## Instructions for the task
Starting with the first line of the data below, copy each line up to and including the one containing "scene.camera = cam_o". Pictures stay out.

⟨

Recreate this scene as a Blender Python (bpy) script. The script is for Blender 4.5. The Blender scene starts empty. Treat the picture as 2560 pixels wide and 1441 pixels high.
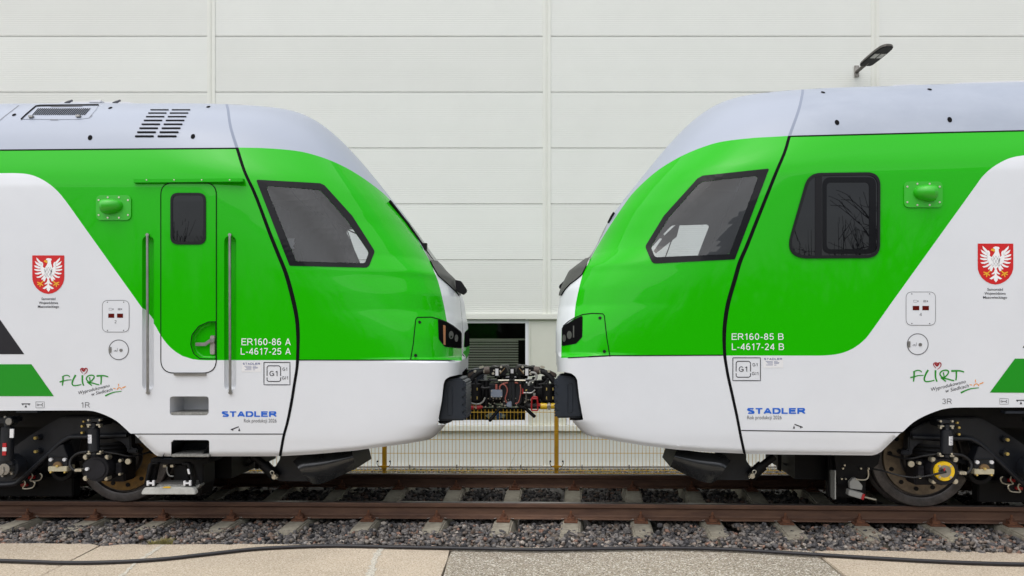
import bpy, bmesh, math, random
import numpy as np
from mathutils import Vector, Matrix
from mathutils.bvhtree import BVHTree
from mathutils.geometry import delaunay_2d_cdt

# ------------------------------------------------------------------ camera, sky, sun, exposure
F, CX, CY, CH = 1911.0, 1322.0, 845.0, 1.56          # focal length, vanishing point (photo pixels), eye height
scene = bpy.context.scene
COL = scene.collection
cam_d = bpy.data.cameras.new("camera")
cam_d.sensor_width = 36.0
cam_d.lens = 36.0 * F / 2560.0
cam_d.shift_x = -(CX - 1280.0) / 2560.0
cam_d.shift_y = (CY - 720.5) / 2560.0
cam_d.clip_end = 500.0
cam_o = bpy.data.objects.new("camera", cam_d)
cam_o.location = (0, 0, CH)
cam_o.rotation_euler = (math.radians(90), 0, 0)
COL.objects.link(cam_o)
scene.camera = cam_o

SUN_EL, SUN_AZ = 68.0, 215.0                           # overcast: a broad soft sun from behind the photographer's left
world = bpy.data.worlds.new("World")
scene.world = world
world.use_nodes = True
wn, wl = world.node_tree.nodes, world.node_tree.links
wn.clear()
w_out = wn.new("ShaderNodeOutputWorld")
w_bg = wn.new("ShaderNodeBackground")
w_sky = wn.new("ShaderNodeTexSky")
w_sky.sky_type = 'NISHITA'
w_sky.sun_disc = False
w_sky.sun_elevation = math.radians(SUN_EL)
w_sky.sun_rotation = math.radians(SUN_AZ)
w_sky.dust_density = 3.0
w_hsv = wn.new("ShaderNodeHueSaturation")              # cloud cover takes most of the blue out of the sky
w_hsv.inputs['Saturation'].default_value = 0.36
w_hsv.inputs['Value'].default_value = 1.0
w_tc = wn.new("ShaderNodeTexCoord")
w_map = wn.new("ShaderNodeMapping")
w_map.inputs['Scale'].default_value = (1.0, 1.0, 2.6)
w_no = wn.new("ShaderNodeTexNoise")
w_no.inputs['Scale'].default_value = 1.7
w_no.inputs['Detail'].default_value = 5.0
w_rmp = wn.new("ShaderNodeMapRange")
w_rmp.inputs['From Min'].default_value = 0.3
w_rmp.inputs['From Max'].default_value = 0.7
w_rmp.inputs['To Min'].default_value = 0.6
w_rmp.inputs['To Max'].default_value = 1.4
w_mul = wn.new("ShaderNodeMixRGB")
w_mul.blend_type = 'MULTIPLY'
w_mul.inputs[0].default_value = 1.0
wl.new(w_sky.outputs[0], w_hsv.inputs['Color'])
wl.new(w_tc.outputs['Generated'], w_map.inputs['Vector'])
wl.new(w_map.outputs[0], w_no.inputs['Vector'])
wl.new(w_no.outputs['Fac'], w_rmp.inputs['Value'])
wl.new(w_hsv.outputs[0], w_mul.inputs[1])
wl.new(w_rmp.outputs[0], w_mul.inputs[2])
wl.new(w_mul.outputs[0], w_bg.inputs['Color'])
w_bg.inputs['Strength'].default_value = 0.145
wl.new(w_bg.outputs[0], w_out.inputs['Surface'])

sun_d = bpy.data.lights.new("sun", 'SUN')
sun_d.energy = 1.75
sun_d.angle = math.radians(110)
sun_d.color = (1.0, 0.985, 0.965)
sun_o = bpy.data.objects.new("sun", sun_d)
_az, _el = math.radians(SUN_AZ), math.radians(SUN_EL)
_sd = Vector((math.sin(_az) * math.cos(_el), math.cos(_az) * math.cos(_el), math.sin(_el)))
sun_o.rotation_euler = _sd.to_track_quat('Z', 'Y').to_euler()
sun_o.location = (-5, -10, 15)
COL.objects.link(sun_o)
scene.view_settings.view_transform = 'Standard'
scene.view_settings.look = 'None'
scene.view_settings.exposure = 0.3
scene.view_settings.gamma = 1.0

rng = random.Random(7)
nrng = np.random.default_rng(11)

# ------------------------------------------------------------------ materials
def srgb(r, g, b):
    f = lambda c: (c / 255.0) / 12.92 if c / 255.0 <= 0.04045 else (((c / 255.0) + 0.055) / 1.055) ** 2.4
    return (f(r), f(g), f(b), 1.0)

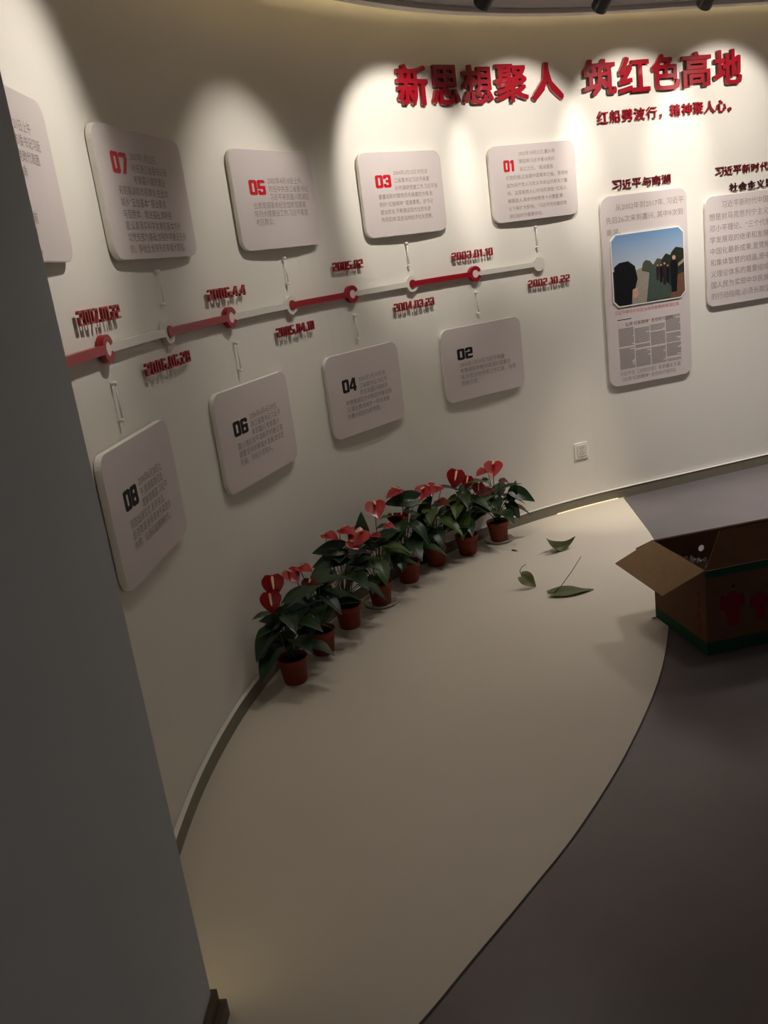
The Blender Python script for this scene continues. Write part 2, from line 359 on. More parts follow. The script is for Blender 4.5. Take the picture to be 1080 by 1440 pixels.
# ------------------------------------------------------------------ big slogan, one cut-out character per piece
title = empty('slogan_lettering', frame(4.0, 2.15), 'large red raised ten-character slogan across the top of the wall', 'lettering')
ti = title.matrix_world.inverted()
for ch, sa, sb in [('新', 3.477, 3.662), ('思', 3.679, 3.846), ('想', 3.860, 4.040), ('聚', 4.052, 4.246), ('人', 4.260, 4.447), ('筑', 4.557, 4.748), ('红', 4.758, 4.940), ('色', 4.946, 5.115), ('高', 5.124, 5.306), ('地', 5.320, 5.495)]:
    s = (sa+sb)/2; W = sb-sa
    bm = fit_char(ch, W*.97, .166, .016, .022)
    o = obj('character', bm, M_RED, title); o.matrix_local = ti@frame(s, 2.156, .008)
def letter_row(name, chars, s0, pitch, z, h, m, label, ext=.008, off=.004, wfrac=.88, bold=.009):
    e = empty(name, frame(s0, z), label, 'lettering'); inv = e.matrix_world.inverted()
    for i, ch in enumerate(chars):
        if ch == ' ': continue
        s = s0+pitch*(i+.5)
        if ch in ',。':
            bm = bmn()
            if ch == '。':
                P = [(.010*math.cos(a*math.pi/6), .010*math.sin(a*math.pi/6)) for a in range(12)]; Q = [(x*.5, y*.5) for x, y in P]
                vo = [bm.verts.new((x, y, 0)) for x, y in P]; vi = [bm.verts.new((x, y, 0)) for x, y in Q]
                for k in range(12): bm.faces.new([vo[k], vo[(k+1) % 12], vi[(k+1) % 12], vi[k]])
            else:
                vo = [bm.verts.new((x, y, 0)) for x, y in [(-.005, .008), (.006, .008), (.006, -.004), (-.004, -.016), (-.007, -.013), (0, -.002), (-.005, -.002)]]; bm.faces.new(vo)
            bm.normal_update(); bm = extrude(bm, ext); mw = frame(s-pitch*.25, z-h*.32, off)
        else:
            bm = fit_char(ch, pitch*wfrac, h, ext, bold, 2); mw = frame(s, z, off)
        o = obj('character', bm, m, e); o.matrix_local = inv@mw
    return e
letter_row('subtitle_lettering', '红船劈波行,精神聚人心。', 4.630, .0705, 1.975, .058, M_REDS, 'small red raised line of characters under the right half of the big slogan')
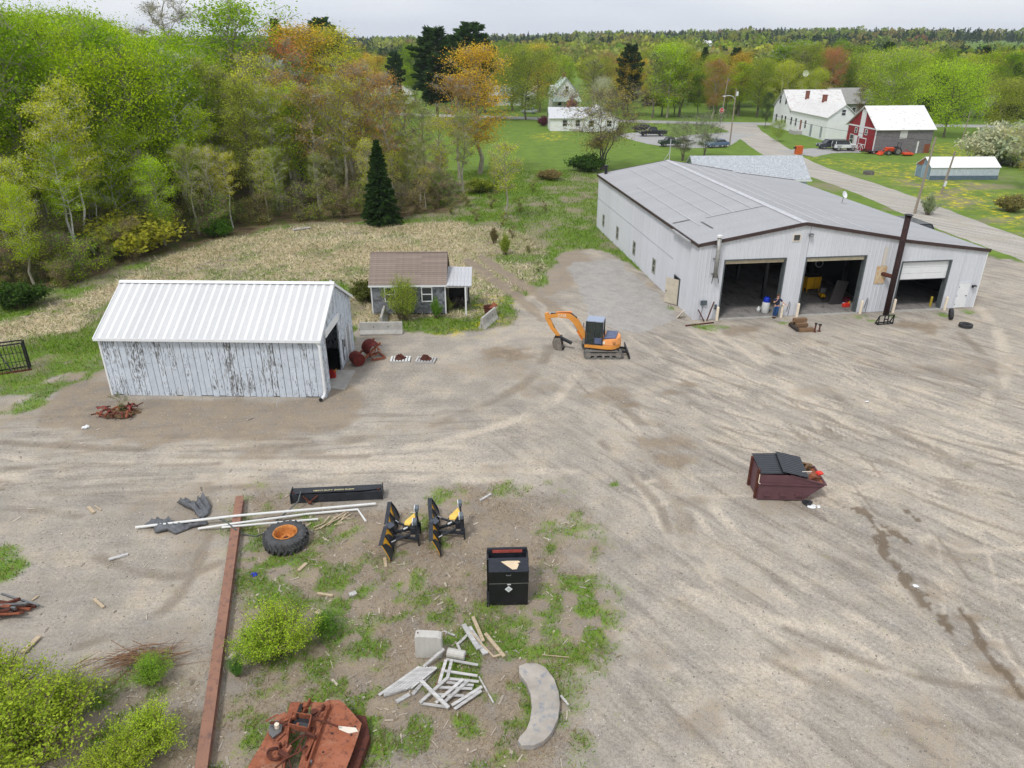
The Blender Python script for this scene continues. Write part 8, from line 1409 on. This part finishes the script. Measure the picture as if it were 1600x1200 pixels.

⟩

## Completed task
Recreate this scene as a Blender Python (bpy) script. The script is for Blender 4.5. The Blender scene starts empty. Treat the picture as 2560 pixels wide and 1441 pixels high.
import bpy, bmesh, math, random
import numpy as np
from mathutils import Vector, Matrix
from mathutils.bvhtree import BVHTree
from mathutils.geometry import delaunay_2d_cdt

# ------------------------------------------------------------------ camera, sky, sun, exposure
F, CX, CY, CH = 1911.0, 1322.0, 845.0, 1.56          # focal length, vanishing point (photo pixels), eye height
scene = bpy.context.scene
COL = scene.collection
cam_d = bpy.data.cameras.new("camera")
cam_d.sensor_width = 36.0
cam_d.lens = 36.0 * F / 2560.0
cam_d.shift_x = -(CX - 1280.0) / 2560.0
cam_d.shift_y = (CY - 720.5) / 2560.0
cam_d.clip_end = 500.0
cam_o = bpy.data.objects.new("camera", cam_d)
cam_o.location = (0, 0, CH)
cam_o.rotation_euler = (math.radians(90), 0, 0)
COL.objects.link(cam_o)
scene.camera = cam_o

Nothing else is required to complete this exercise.